I'm ashamed to tell you that before that day in 1998, the Pan Am 103 attack was just a hazy memory for me. It had happened when I was just 8 years old, and whether I was shielded from the horror at the time or whether it just went the way of so many childhood experiences and faded into my mind's abyss, I don't know. But when I heard the details of the bombing -- 243 passengers killed, including 35 Syracuse students, an additional 16 crew members and 11 innocent people on the ground murdered -- my life was changed forever.

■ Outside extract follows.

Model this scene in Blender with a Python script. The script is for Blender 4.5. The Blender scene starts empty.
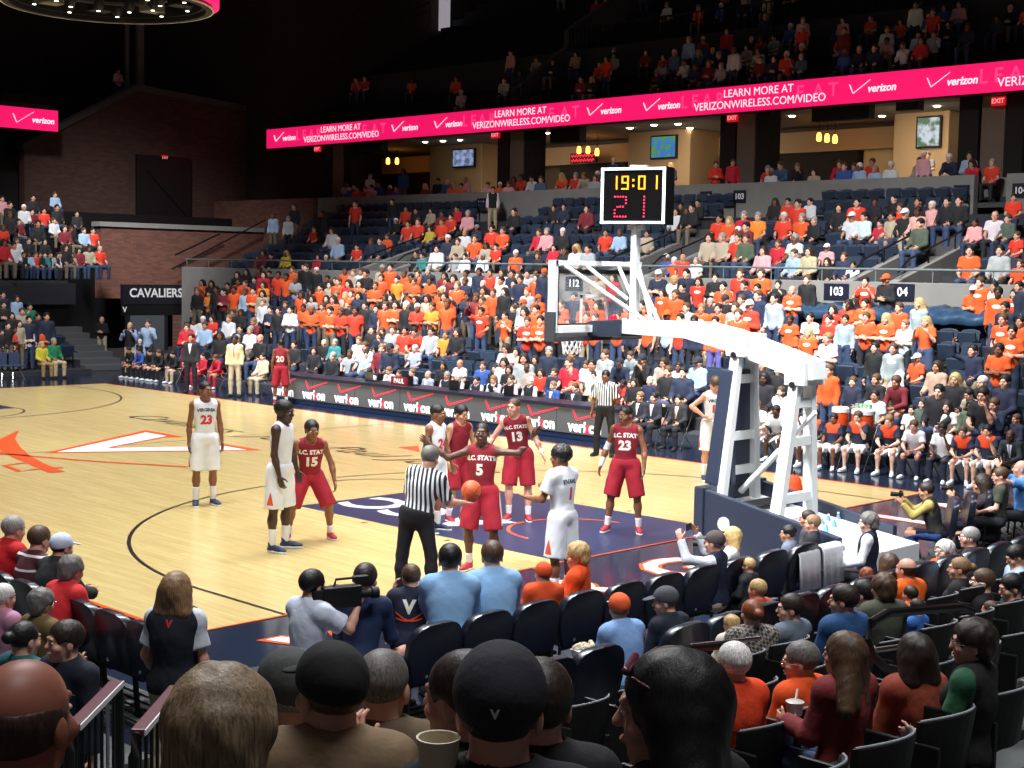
import bpy, bmesh, math, random
import numpy as np
from mathutils import Vector, Matrix
from mathutils.bvhtree import BVHTree
random.seed(7); RNG = np.random.RandomState(11)
scene = bpy.context.scene
COL = scene.collection
PI = math.pi
# ------------------------------------------------------------------ camera, world, lights, exposure
CAM = np.array([-8.1105, -12.7832, 3.8424]); YAW, PITCH, ROLL, FPX = 0.789056, -0.079033, 0.01827, 1445.9
def cam_axes():
    cy, sy, cp, sp = math.cos(YAW), math.sin(YAW), math.cos(PITCH), math.sin(PITCH)
    f = np.array([sy*cp, cy*cp, sp]); r = np.array([cy, -sy, 0.0]); u = np.cross(r, f)
    cr, sr = math.cos(ROLL), math.sin(ROLL)
    return cr*r+sr*u, -sr*r+cr*u, f
CR, CU, CF = cam_axes()
cam_d = bpy.data.cameras.new('camera'); cam = bpy.data.objects.new('camera', cam_d); COL.objects.link(cam)
M = Matrix.Identity(4)
for i in range(3):
    M[i][0], M[i][1], M[i][2], M[i][3] = CR[i], CU[i], -CF[i], CAM[i]
cam.matrix_world = M
cam_d.sensor_width = 36.0; cam_d.lens = FPX/1024*36.0; cam_d.clip_end = 300; cam_d.clip_start = 0.1
scene.camera = cam
scene.view_settings.view_transform = 'Standard'; scene.view_settings.look = 'None'
scene.view_settings.exposure = 0.0; scene.view_settings.gamma = 1.0; scene.view_settings.use_curve_mapping = False
world = bpy.data.worlds.new('world'); scene.world = world; world.use_nodes = True
world.node_tree.nodes['Background'].inputs[0].default_value = (0.72, 0.62, 0.62, 1)
world.node_tree.nodes['Background'].inputs[1].default_value = 0.05
try:
    scene.cycles.use_denoising = True; scene.cycles.max_bounces = 6; scene.cycles.diffuse_bounces = 3
    scene.cycles.glossy_bounces = 3; scene.cycles.transparent_max_bounces = 8; scene.cycles.sample_clamp_indirect = 4
except Exception: pass
def area(name, loc, target, sx, sy, power, color=(1, 1, 1), spread=180):
    l = bpy.data.lights.new(name, 'AREA'); l.shape = 'RECTANGLE'; l.size = sx; l.size_y = sy
    l.energy = power; l.color = color; l.spread = math.radians(spread)
    o = bpy.data.objects.new(name, l); COL.objects.link(o); o.location = loc
    o.rotation_euler = (Vector(target)-Vector(loc)).to_track_quat('-Z', 'Y').to_euler(); return o
WARM = (0.97, 0.985, 1.0)
# the four rows of arena lamps over the court, each aimed down and a little inwards / to the far stand; added fills come last
area('lamp_row_or_fill', (2.0, 6.0, 21), (6.5, 8, 0), 2.5, 12, 1280, WARM, 100)
area('lamp_row_or_fill', (2.0, 22.0, 21), (6.5, 20, 0), 2.5, 12, 1210, WARM, 100)
area('lamp_row_or_fill', (13.5, 5.0, 21), (9.5, 7, 0), 2.5, 12, 1280, WARM, 100)
area('lamp_row_or_fill', (13.5, 22.0, 21), (9.5, 20, 0), 2.5, 12, 1210, WARM, 100)
area('lamp_row_or_fill', (9.0, 3.0, 19), (22.5, 8, 1.0), 2, 8, 1700, WARM, 58)
area('lamp_row_or_fill', (9.0, 17.0, 19), (22.5, 22, 1.0), 2, 8, 1350, WARM, 58)
area('lamp_row_or_fill', (7.0, 20.0, 19), (12, 36, 1), 6, 2, 420, WARM, 60)
area('lamp_row_or_fill', (6.0, 6.0, 20), (2, -6.0, 0.5), 9, 2, 900, WARM, 75)
area('lamp_row_or_fill', (-3.0, -12.0, 20), (2, -4.5, 0.5), 8, 3, 700, WARM, 90)  # fill added behind the camera to lift the near-facing surfaces
area('lamp_row_or_fill', (-7.0, 1.0, 20), (7.6, -2.0, 2.0), 3, 3, 430, WARM, 32)  # narrow fill added to whiten the stanchion steel
area('lamp_row_or_fill', (5.0, -15.0, 20), (7.6, 0.2, 2.5), 3, 3, 150, WARM, 26)  # beam added to brighten the rear of the backboard
area('lamp_row_or_fill', (12.0, 28.0, 20), (25.5, 43.5, 3.0), 3, 3, 380, WARM, 34)  # spot added to brighten the brick corner by the tunnel

# ------------------------------------------------------------------ materials
def lin(c):
    c = [x/255.0 for x in c]
    return tuple((x/12.92 if x <= 0.04045 else ((x+0.055)/1.055)**2.4) for x in c)
_m = {}
def mat(name, rgb=(128, 128, 128), rough=0.6, metal=0.0, emit=None, es=0.0, noise=0.0, nscale=8.0, bump=0.0, bscale=60.0, tint=False, coat=0.0, spec=0.5):
    key = (name, rgb, rough, metal, emit, es, noise, nscale, bump, bscale, tint, coat)
    if key in _m: return _m[key]
    m = bpy.data.materials.new(name); m.use_nodes = True; nt = m.node_tree; b = nt.nodes['Principled BSDF']
    c = (*lin(rgb), 1)
    b.inputs['Base Color'].default_value = c; b.inputs['Roughness'].default_value = rough
    b.inputs['Metallic'].default_value = metal; b.inputs['Specular IOR Level'].default_value = spec
    if coat: b.inputs['Coat Weight'].default_value = coat
    if emit is not None:
        b.inputs['Emission Color'].default_value = (*lin(emit), 1); b.inputs['Emission Strength'].default_value = es
    src = None
    if tint:
        oi = nt.nodes.new('ShaderNodeObjectInfo'); src = oi.outputs['Color']
    if noise:
        tc = nt.nodes.new('ShaderNodeTexCoord'); n = nt.nodes.new('ShaderNodeTexNoise'); n.inputs['Scale'].default_value = nscale
        n.inputs['Detail'].default_value = 4
        nt.links.new(tc.outputs['Object'], n.inputs['Vector'])
        mr = nt.nodes.new('ShaderNodeMapRange'); mr.inputs[1].default_value = .25; mr.inputs[2].default_value = .75
        mr.inputs[3].default_value = 1-noise; mr.inputs[4].default_value = 1+noise
        nt.links.new(n.outputs['Fac'], mr.inputs[0])
        mx = nt.nodes.new('ShaderNodeVectorMath'); mx.operation = 'SCALE'
        if src: nt.links.new(src, mx.inputs[0])
        else: mx.inputs[0].default_value = c[:3]
        nt.links.new(mr.outputs[0], mx.inputs['Scale']); src = mx.outputs[0]
    if src: nt.links.new(src, b.inputs['Base Color'])
    if bump:
        tc = nt.nodes.new('ShaderNodeTexCoord'); n = nt.nodes.new('ShaderNodeTexNoise'); n.inputs['Scale'].default_value = bscale
        n.inputs['Detail'].default_value = 3
        bp = nt.nodes.new('ShaderNodeBump'); bp.inputs['Strength'].default_value = bump; bp.inputs['Distance'].default_value = 0.02
        nt.links.new(tc.outputs['Object'], n.inputs['Vector']); nt.links.new(n.outputs['Fac'], bp.inputs['Height'])
        nt.links.new(bp.outputs[0], b.inputs['Normal'])
    _m[key] = m; return m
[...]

One of the things that Syracuse University does every year is hold a Remembrance Week, celebrating the lives of everyone lost in the Lockerbie Bombings. Thirty-five students are selected to help educate the campus about each of the students, and in my senior year, I found myself finding strong connections to each and every lost life. Like Amy Elizabeth Shapiro, I was a communications student, and like Nicole Boulanger, I loved musical theater. Stephen Boland and I were both from New England, and Thomas Schultz and I both taught sailing during our summers.

I have thought of them and all of the others not just around Dec. 21 of every year, but at odd times. When I graduated from college -- something they never got to do. When I married my Syracuse University sweetheart and when our daughter was born. When I got my first job in television. Any time I board a plane and every time I land safely. When I talk to my friend and artist Elizabeth, whose best friends died in the bombings and who was almost on the plane herself. When I go back to campus.

Remembrance is not a week for me. It's a constant state of mind.

I hope that with the 25th anniversary of the Lockerbie bombing, you spend a few moments thinking of the 270 victims who died tragically but spend even more time thinking of how you can have a positive effect on those around you today. Life is short, and each day is a blessing.